What tempted these hardy northern folk into the wide plains of India? Was it, indeed, zeal for Souls? Hardly. By the way, as a sort of salve to conscience, such zeal was good to break an idol or two, or an idolater's head; but au fond, the money bags outweighed all other reasons for these recurring raids.

For during those three centuries of Chaos, during the dark ages of degeneracy, India had grown rich-inordinately rich. Overlaid, and yet again overlaid with finikin fanciful ornamentations, almost incoherent in their diffuse discursive details, the temples were perfect mines of wealth; in some cases of useless, buried treasure, since in the gradual downfall OF the Hindu nation at large, the privileged class of Brahmans had closed their grip even on the power of the princes. The only thing which remained comparatively untouched, as in India it has ever remained untouched, being the slow-moving mass of the peasantry, who, willing bondsmen to Mother Earth, took no heed of anything save famine.

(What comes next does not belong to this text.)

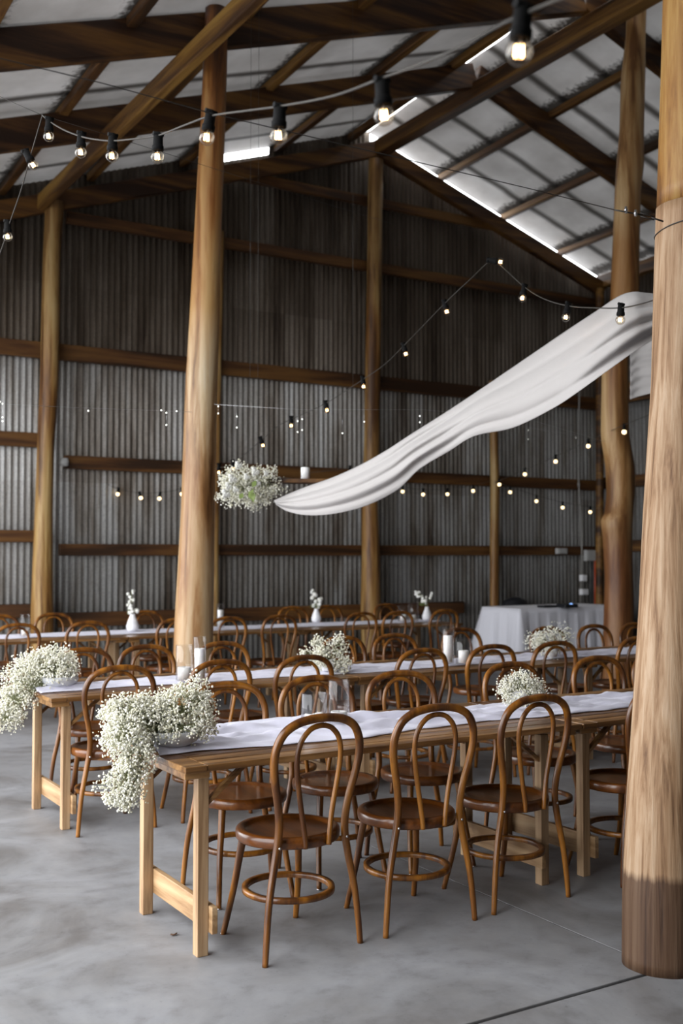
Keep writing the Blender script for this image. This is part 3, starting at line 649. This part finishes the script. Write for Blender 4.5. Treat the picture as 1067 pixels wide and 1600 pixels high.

The first swoop for plunder was made by one Mahmûd, King of Ghuzni, in November A.D. 1001. He must have entered India by the Khyber Pass, for on the 27th of that month, near Peshawar, he met and defeated King Jaipal of Lahôre. One can imagine the contest. The long-nosed, long-curled, long-bearded Ghuznivites, rough and ready in their skin-coats, their burly bosoms aflame with covetousness for creed and gold, their guttural throats resounding with the war-cry of Islam: "Kill! Kill! For the Faith!" And on the other side, the clean-shaven, oiled, scented Hindus lax with long centuries of ease, yet still full of pride, full of high courage.

It was a foregone conclusion, despite the mailed elephants and the elaborate old War Office dispositions and compositions of corps and cadre which had come down, we may be sure, from Chândra-gûpta's days. For once the East gets hold of a thing, it sticks to it.

It was new blood against old--a new faith against one so ancient that it had almost been forgotten. Almost, not quite, as the story shows of what Jaipal did, when the Mahomedan conqueror, driven back to the cool by the approach of a new summer, carelessly gave the royal prisoner--whom he had dragged about with him in his victorious raid--a contemptuous freedom. But ere this time came, Mahmûd of Ghuzni had to set one of his many marks--he invaded India no less than twelve times--as far south in the Punjâb as Bhattinda, a town in the Patiala State. A marvellous place this even nowadays, set as it is amid deserts of sand, patched with green grain-fields. The low, insignificant city seems lost in the old fort; a perfect mountain of a place, visible for miles and miles, a rose-red mass of sun-scorched bricks with white-edged, crenulated parapets so quaintly stern, so still more quaintly fragile-looking in its suggestion of some huge iced cake.

Here, doubtless, in the half-desert land, it was the sound of the koël knelling his sonorous note in the kikar trees, or the sudden transformation, mayhap, of the uncanny, witchlike, gnarled thickets of the low dhâk trees into coral-pink stretches, showing like sunset clouds on the gold of the sun-saturate sands, that warned Mahmûd he must be up and away from the oncoming of the heat.

As he passed up the Peshawar valley, laden to the last limit with loot, the peach gardens must have been a-blossom; and, being a man with the odd strain of imagination in him, which all have had who have left their mark on India, he must, despite his plunder, have regretted leaving so much beauty behind him.